▼1985年に公開されたテリー・ギリアム監督の映画「未来世紀ブラジル」はコンピューターによる超管理社会をブラックユーモアたっぷりに描いている。鬼才と評される監督の作品でも特にファンが多い

 ▼前橋市が「スーパーシティ」を目指すと聞き、最初に思い出したのはこの作品だった。人工知能(AI)やビッグデータを活用した先端都市の中身がイメージできず、SF的な冷たい社会が浮かんだ

 ▼国家戦略特区の申請に向けた昨秋の検討会の席上、想像が思い違いと知った。

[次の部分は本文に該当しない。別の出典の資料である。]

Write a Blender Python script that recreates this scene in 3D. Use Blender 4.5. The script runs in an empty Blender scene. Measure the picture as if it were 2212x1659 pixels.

マイナンバーカードや顔認証技術を用いた独自の「まえばしID」発行についての説明だ

 ▼「昔は顔認証だったんですよ」と、元米アップル副社長で日本通信社長の福田尚久さん(吉岡町出身)。地域のつながりが密だった時代、客は顔なじみの店ではつけ払いで買い物をした。再び誰もが顔パスでサービスを受けられる社会を思い描く

 ▼コロナ禍の社会は迅速な給付金支給や休校期間中のオンライン授業、テレワークなどに十分対応できなかった。デジタル化は急務だろう。だが、いくら便利になろうと高齢者や情報弱者が恩恵を受けられない血の通わないシステムでは困る

 ▼申請に向け市は事業内容を詰めている。指定の可否が決まるのは春。鬼才の作品とは反対の、温かなデジタル社会を見てみたい。